Study: Resilience to discrimination and ethnic-racial identity in minority children.

Minority children with a strong sense of ethnic-racial identity are more resilient to harms of discrimination, study finds

Children as young as 7 years old are able to detect racial and ethnic discrimination aimed at them, according to a recent study.

But children who are raised with a strong sense of their ethnic-racial identity are more resilient to the psychological harm that such discrimination inflicts, the study also found.

“These findings highlight the importance of reducing discrimination and its pernicious effects, as well as promoting a positive sense of ethnic-racial identity and belonging to partially buffer children in the interim,” said Tuppett Yates, one of the study’s authors and a developmental psychologist at the University of California, Riverside, in a released statement.

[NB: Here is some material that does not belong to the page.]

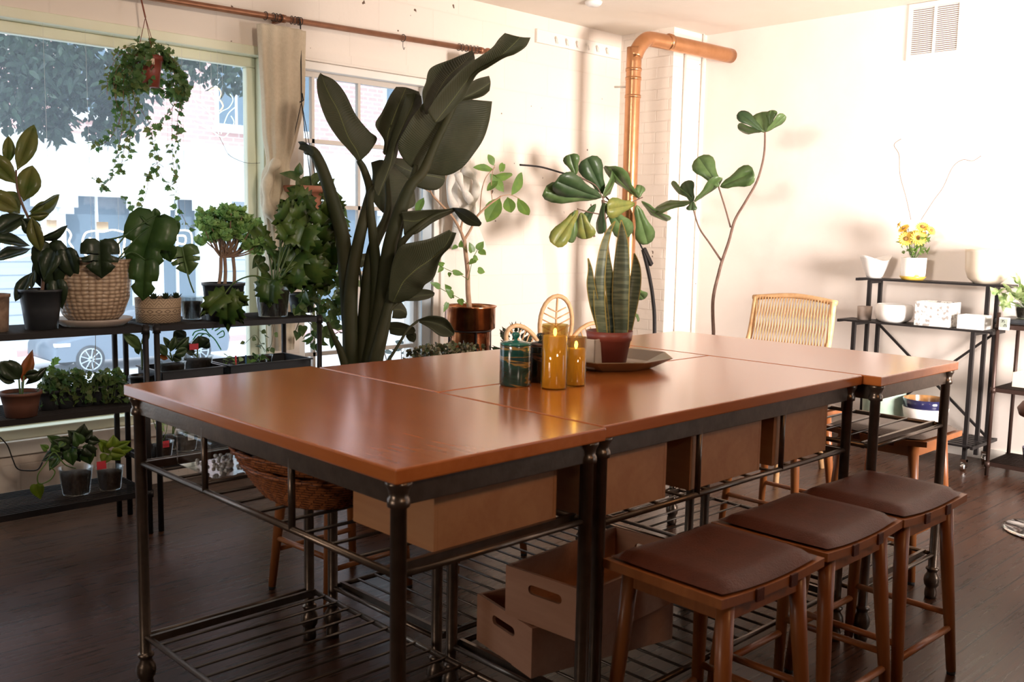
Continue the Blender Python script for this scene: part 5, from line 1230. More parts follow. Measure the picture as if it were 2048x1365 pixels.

The study was published in the journal Cultural Diversity & Ethnic Minority Psychology.

Earlier research

As background information in the study points out, the negative effects of discrimination on human development have been documented many, many times in prior studies. Much of that research has been with adults, but studies involving adolescents have found that young people who report more experiences with racial or ethnic discrimination are at greater risk of depression, substance abuse and risky sexual behaviors. They are also less likely to be engaged with and successful in school.

Only a few such studies have examined the issue in children as young as 10, but those findings have been similar. One study, which involved African-American boys aged 10 to 15, found that children’s reports of ethnic-racial discrimination were linked with behavioral problems, feelings of hopelessness and poor self-concepts.

The current study is one of the first, however, to look at how children younger than 10 perceive experiences of discrimination and how those perceptions affect their development over time.


Limitations and implications
The study comes with several caveats. It involved a relatively small sampling of children, and it also depended on the children’s own reports of discrimination. Also, the study included a large number of children from multiple ethnic-racial groups, and about 10 percent of those children were unable to identify all the groups to which they belonged (based on information provided by a parent or other caregiver).

Still, the study’s results support the findings from research on older children. Furthermore, as Yates and Marcela point out in their paper, the results might be even more pronounced if the study were to be done today.

“The current data were collected between 2011 and 2013, which was well before the widespread public discourse regarding racially motivated violence that has risen to prominence over the past few years,” they explain.

“Recent events and media coverage may serve to increase children’s experiences of discrimination and/or their awareness of discriminatory experiences directly via media exposure or indirectly via parental socialization in response to these violent events,” the researchers add. “Thus, the current climate magnifies the significance of our findings, which support prior assertion that exposure to ethnic-racial bias and discrimination at an early age has negative implications for later development.”

“I think it’s pretty convincing evidence that young children are experiencing and encoding experiences with discrimination in their schools, in their peer groups, and these experiences have significant negative implications for their health and wellbeing,” Yates told Claudia Boyd-Barrett, a reporter for the California Health Report.